Muitas perguntas, poucas respostas
Os movimentos sociais apresentaram um documento que sistematiza as principais questões da população para as autoridades presentes. Todas elas trazem em comum a necessidade de respostas diante da ausência de um projeto popular de regularização da situação dos moradores do Centro Histórico e do descaso com a vida e com os direitos da população negra e pobre. No entanto, muitas das perguntas ficaram em aberto ou demandam aprofundamento.
Gilbert Santos, coordenador de projetos na Companhia de Desenvolvimento Urbano do Estado da Bahia (Conder), defende que a empresa está em processo de renovação e que vai chamar a comunidade para o diálogo. “A equipe da Conder tem uma preocupação com o sentimento de pertencimento das pessoas, não só no Pelourinho. Com certeza vocês vão perceber essa retomada [de diálogo]”, aponta. Vinculada à Secretaria Estadual de Desenvolvimento Urbano, a Conder é a empresa responsável pela implementação de projetos e obras nas áreas de mobilidade urbana, habitação, qualificação urbanística e edificações de prédios públicos.
“Estamos com uma equipe para fazer o cadastro de todos esses imóveis. Estamos usando uma tecnologia nova, que agiliza o processo”, destaca Tânia Scofield, presidente da Fundação Mário Leal Ferreira, entidade responsável pela elaboração de planos e projetos de desenvolvimento urbano da Prefeitura.
No entanto, os movimentos sociais afirmam que não houve até o momento uma construção conjunta com os moradores locais, representantes, vendedores ambulantes, entidades do movimento negro para definir as etapas desse processo e para apontar quais serão as famílias que ocuparão os imóveis destinados à habitação. Salienta-se, ainda, que o Pilar é uma Zona Especial de Interesse Social (ZEIS), área destinada, necessariamente, à moradia popular, que deve ser dotada de segurança jurídica e acesso a equipamentos e serviços públicos.
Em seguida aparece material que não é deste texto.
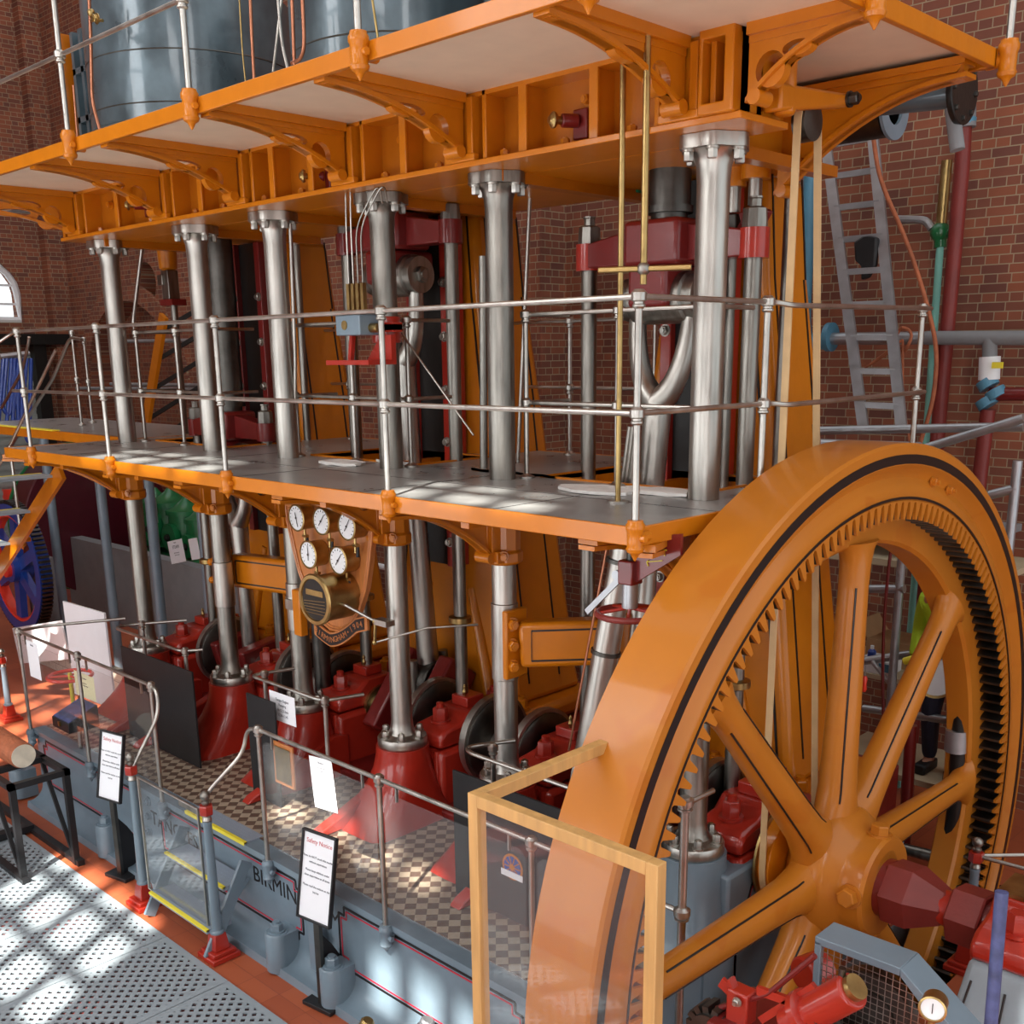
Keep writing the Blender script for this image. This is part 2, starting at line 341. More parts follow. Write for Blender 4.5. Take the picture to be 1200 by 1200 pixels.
pl=MB(); py_=A(66,330,'x',LX).y; pl.box((LX,py_-.25,FZ),(LX+.25,py_+.45,11)); S(pl.build('wall_left_pier','brick_y',smooth=0))
# window wall behind the camera that lets the sun in
WY=-7.2; el=math.radians(46); az_=math.radians(28)
sd=Vector((-math.sin(az_)*math.cos(el),math.cos(az_)*math.cos(el),-math.sin(el)))
def back(P):
    P=Vector(P); t=(P.y-WY)/sd.y; return P-sd*t
WIN=[(-7.9,-6.0,1.9,7.2),(-3.8,-1.85,1.9,3.75),(-3.3,-1.3,7.25,8.35),(.25,1.45,3.85,4.6),(-1.25,.8,4.95,5.65),(.45,1.85,7.3,8.35),(4.5,6.4,1.9,7.2)]
FILLWIN=[(-11.5,-8.2),(-6.6,-3.2),(-1.2,1.6),(3.0,6.4)]  # unseen low openings, added so light from below reaches the soffits
PX,PZ=.47,.6
ww=MB(); ww.plate([(-26,FZ),(14,FZ),(14,22),(-26,22)],[[(a,c),(b,c)]+[((a+b)/2+(b-a)/2*math.cos(PI*k/10),d-.12+.12*math.sin(PI*k/10)) for k in range(11)] for a,b,c,d in WIN]+[[(a,-2.5),(b,-2.5),(b,.9),(a,.9)] for a,b in FILLWIN],lambda u,v,t:(u,t,v),WY-.3,WY)
S(ww.build('wall_front','brick_x',smooth=0))
for i,(a,b,c,d) in enumerate(WIN+[(a,b,-2.5,.9) for a,b in FILLWIN]):  # frames the added low fill openings as well
    wm=MB(); n=max(1,round((b-a)/PX)); m=max(1,round((d-c)/PZ))
    for k in range(n+1): x=a+(b-a)*k/n; wm.box((x-.06,WY-.1,c),(x+.06,WY-.04,d-.02))
    for k in range(m+1): z=c+(d-c)*k/m; wm.box((a,WY-.1,z-.065),(b,WY-.04,z+.065))
    S(wm.build('window_%d'%(i+2),'white',smooth=0))
# roof trusses-free high ceiling is left open to the skylight; a dark boarded strip over the back
# plates on the floor
gx=[-9.6]; 
g0=A(36.25,1100,'z',FZ); jx=A(133.3,1054,'z',FZ).x; j2=A(195.8,1099,'z',FZ).x; pw=abs(j2-jx)
def grate_panel(x0,x1,y0,y1,lab):
    mb=MB(); e=.05; xs=[x0,x0+e,x1-e,x1]; ys=[y0,y0+e,y1-e,y1]
    vs=[(x,y,FZ+.012) for y in ys for x in xs]; fs=[(j*4+i,j*4+i+1,(j+1)*4+i+1,(j+1)*4+i) for j in range(3) for i in range(3)]
    mb.add(vs,fs); n=len(mb.v)
    mb.add([(x,y,FZ+.004) for y in ys for x in xs],[tuple(reversed(f)) for f in fs])
    ob=mb.build('floor_grating','grating',smooth=0); me=ob.data
    at=me.attributes.new('border','FLOAT','FACE')
    for i,p in enumerate(me.polygons):
        c=p.center+ob.location; at.data[i].value=0.0 if (x0+e<c.x<x1-e and y0+e<c.y<y1-e) else 1.0
    tag(ob,lab,'floor plate','perforated floor plates'); return ob
k=0; x=jx-pw*4-.0
sides=['far left under the black bench','beside the leaning log bench','in front of the left notice stand','before the stair','right of the stair newel','nearest the wooden wheel guard','under the barrier','right end','','']
gy1=A(133.3,1054,'z',FZ).y
def bandd(x): return x
for i in range(9):
    xa=jx+pw*(i-4); 
    for j,(ya_,yb_) in enumerate(((gy1-1.55,gy1),(gy1-3.1,gy1-1.55))):
        if xa+pw<-9.6 or xa>-1.8: continue
        grate_panel(max(xa,-9.55)+.003,min(xa+pw,-1.72)-.003,ya_+.003,yb_-.003,'grey perforated floor plate, '+('inner row, ','outer row, ')[j]+['far left end','second from the left','third from the left','fourth from the left','fifth from the left','sixth from the left','seventh from the left','eighth from the left','right end'][i])
# plinth
x0p=A(43,863,'y',PY).x; xR=-1.06
pm=MB()
prof=[(PY+.02,TZ),(PY-.03,TZ),(PY-.03,TZ-.04),(PY,TZ-.055),(PY,FZ+.2)]+[(PY-.13*(1-math.cos(t*PI/16)),FZ+.2-.14*math.sin(t*PI/16)) for t in range(1,9)]+[(PY-.16,FZ+.06),(PY-.17,FZ),(2.4,FZ),(2.4,TZ)]
n=len(prof); pm.add([(x0p,y,z) for y,z in prof]+[(xR,y,z) for y,z in prof],[tuple(range(n)),tuple(reversed(range(n,2*n)))]+[(i,i+n,(i+1)%n+n,(i+1)%n) for i in range(n)])
PL=T('engine_plinth',(x0p,PY,FZ),'long blue-grey cast plinth with pinstriping and raised lettering under the engine','plinth')
pm.build('bed','grey_blue',PL)
MB().box((x0p+.02,PY+.1,TZ),(xR-.02,2.3,TZ+.006)).build('tiled_walkway','tiles',PL,smooth=0)
def stripes(pts,close=False):
    for off,m,w in ((0,'black_line',.016),(.024,'red_line',.01)):
        mb=MB(); P=[Vector(p) for p in pts]
        c=sum(P,Vector())/len(P)
        Q=[p+Vector(((off if p.x<c.x else -off),0,(off if p.z<c.z else -off))) for p in P]
        for a,b in zip(Q,Q[1:]+([Q[0]] if close else [])):
            mb.bar(a,b,.003,w,up=(0,0,1)) if abs((b-a).normalized().z)<.5 else mb.bar(a,b,.003,w,up=(1,0,0))
        mb.build('pinstripe',m,PL,smooth=0)
def panel(ul,ur,bl_,mode='closed'):
    a=A(*ul,'y',PY-.002); b=A(*ur,'y',PY-.002); zb=A(*bl_,'y',PY-.002).z; zt=min(TZ-.085,(a.z+b.z)/2); zb=max(zb,FZ+.225); xa,xb=a.x,b.x; y=PY-.002; c=.06
    stripes([(xa+c,y,zt),(xb-c,y,zt),(xb-c,y,zt-c),(xb,y,zt-c),(xb,y,zb+c),(xb-c,y,zb+c),(xb-c,y,zb),(xa+c,y,zb),(xa+c,y,zb+c),(xa,y,zb+c),(xa,y,zt-c),(xa+c,y,zt-c)],True)
panel((50,867),(163,923),(55,917)); panel((187,943),(352,1034),(283,1062)); panel((396,1060),(613,1180),(421,1146))
# lettering
def plet(s,ul,lr,mb=None):
    a=A(*ul,'y',PY-.004); b=A(*lr,'y',PY-.004)
    return a,b
ta=A(204,973,'y',PY); text('TANGYES','lettering',.17,ta,(1,0,0),(0,0,1),'black_line',PL)
tb=A(300,1025,'y',PY); text('BIRMINGHAM','lettering',.17,Vector((tb.x-.04,PY,tb.z)),(1,0,0),(0,0,1),'black_line',PL,align='LEFT')
# buttress and lugs
bx=A(378,1090,'y',PY).x
lg=MB().box((bx-.09,PY-.06,FZ+.1),(bx+.05,PY+.05,TZ-.1)); lg.build('buttress','grey_blue',PL,bevel=.012)
for uv in ((381,1098),(381,1120),(170,940),(171,957),(172,975)):
    P=A(*uv,'y',PY-.03); MB().bolt((P.x,PY-(.06 if uv[0]>300 else 0),P.z),(0,-1,0),.03,.03).build('bolt','grey_blue',PL)
for uv in ((333,1125),(401,1165),(143,990),(36,925),(600,1270)):
    P=A(*uv,'z',FZ+.06); l=MB(); 
    l.lathe([(.085,0),(.085,.27),(.075,.285)],(P.x,PY-.12,FZ+.02),(0,0,1),20); l.box((P.x-.085,PY-.12,FZ+.02),(P.x+.085,PY+.02,FZ+.3))
    lug=l.build('holding_down_lug','grey_blue',PL); MB().bolt((P.x,PY-.12,FZ+.3),(0,0,1),.045,.06,.02).build('nut','grey_blue',lug)
# end pedestal under the last column, blue-grey
def ped_sections(cx,fw,y0,y1,zt,zb,r,n=28):
    secs=[]
    for t in [0,.12,.3,.5,.7,.85,.95,1]:
        z=zt+(zb-zt)*t; k=t**2.3; ring=[]
        for i in range(n):
            a=2*PI*i/n; ca,sa=math.cos(a),math.sin(a); e=1+3*k   # circle -> box
            m=(abs(ca)**(2*e)+abs(sa)**(2*e))**(-1/(2*e))
            rx=r*(1-k)+fw*k; yc=(y0+y1)/2*k; ry=r*(1-k)+(y1-y0)/2*k
            ring.append((cx+rx*ca*m,yc+ry*sa*m,z))
        secs.append(ring)
    return secs
def loft(mb,secs):
    n=len(secs[0]); vs=[p for s_ in secs for p in s_]; fs=[(i*n+k,i*n+(k+1)%n,(i+1)*n+(k+1)%n,(i+1)*n+k) for i in range(len(secs)-1) for k in range(n)]
    fs+=[tuple(range(n)),tuple(reversed(range((len(secs)-1)*n,len(secs)*n)))]; return mb.add(vs,fs)
for i,x in enumerate(COLX):
    if i<5:
        m_=MB(); loft(m_,ped_sections(x,.3,-.52,.3,-2.055,TZ+.006,.2))
        o=m_.build('column_pedestal','red'); tag(o,'red cast foot flaring out under the %s front column from the left'%ORD[i],'pedestal','red feet of the front columns')
    else:
        g=T('end_pedestal',(x,0,TZ),'blue-grey end pedestal with pinstripe under the rightmost front column','pedestal')
        loft(MB(),ped_sections(x,.25,-.3,.3,-2.055,TZ+.006,.2)).build('column_seat','grey_blue',g)
        MB().box((x-.1,.0,TZ),(-1.03,1.1,-2.15)).build('bearing_seat','grey_blue',g,bevel=.02)
        MB().box((x-.1,-.2,FZ),(-1.045,2.4,TZ+.01)).build('bed_end','grey_blue',g)
        xs=-1.028
        for off,mm in ((0,'black_line'),(-.022,'red_line')):
            p=MB()
            for a,b in (((xs,.95,-2.28+off),(xs,.25,-2.28+off)),((xs,.25,-2.28+off),(xs,.1,-2.62+off)),((xs,.1,-2.62+off),(xs,.1,-3.2))): p.bar(a,b,.003,.014,up=(1,0,0)) if a[1]==b[1] else p.bar(a,b,.004,.014)
            p.build('pinstripe',mm,g,smooth=0)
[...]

Como encaminhamento, a Articulação do Centro Antigo de Salvador provocou a criação de um Núcleo de Mediação de Conflitos composto por órgãos e entidades pertencentes ao Município, Estado e União, além de entidades parceiras como as universidades que tratem dos temas que envolvem o território, para resolver as demandas que estão a muito tempo travadas no Centro Histórico e Centro Antigo de Salvador, que foram lidas e entregues durante a audiência. Ficou definido que cada órgão e entidade indique um representante para compor o citado Núcleo, em 30 dias úteis contados do dia seguinte ao da audiência pública. Ficou definida para o dia 24 de novembro a primeira reunião do novo Núcleo de Conflitos Fundiários do Centro Antigo de Salvador.